Wednesday, February 10, 2010

Hong Kong

Well, this is very fortunate. I have just spent 16 hours in a tiny cubicle watching all sorts of new movies and t.v. shows. Sleeeping was difficult. Overall, the ride wasn't bad. I have just discovered that the Hong Kong airport has free internet!! Awesome. So I decided to blog while I wait our next flight to Phonm Penh, Cambodia. It's only a three hour flight. Sooo....first impressions....we, as in the groups going to the Himilayas, Cambodia, and India, all met at the Hacienda Hotel. I immediately knew I was going to like my group. One, because it only consists of 8 people, which I am actually happy for, and two, because they are already cool.

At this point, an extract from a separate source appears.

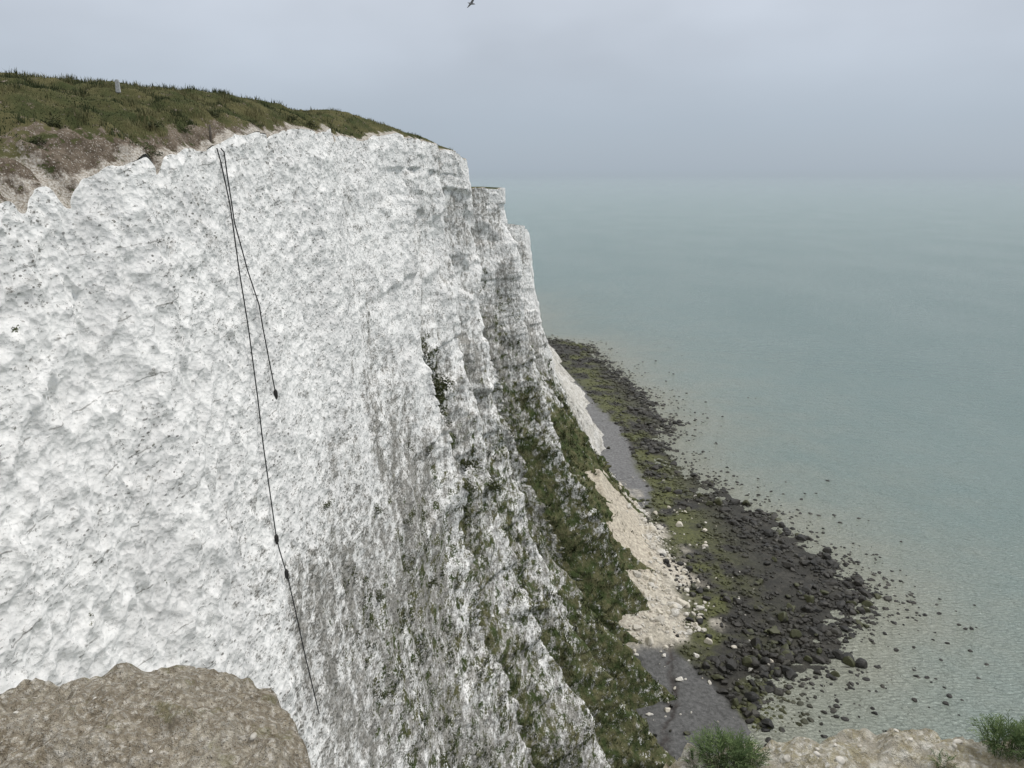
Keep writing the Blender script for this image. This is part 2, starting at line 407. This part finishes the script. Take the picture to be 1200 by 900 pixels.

Maybe better than the people on my last trip lol, but I don't want to decide yet. The girls consist of me, Kim, Paige, Taylor, and Heather, a girl who's meeting us in Cambodia. The boys are Gabe, Jonny, and Robin. Everybody is chill and nice. So well see how group dynamics unfold. First thing I noticed, well that we all noticed once we arrived, was the humidity. It was only 5 in the morning but the temp was at 80 degrees. Were in for a treat. It's very quiet here, not many people in the airport. So I made it safe and sound for the biggest part of the trek, and I'll soon have more updates!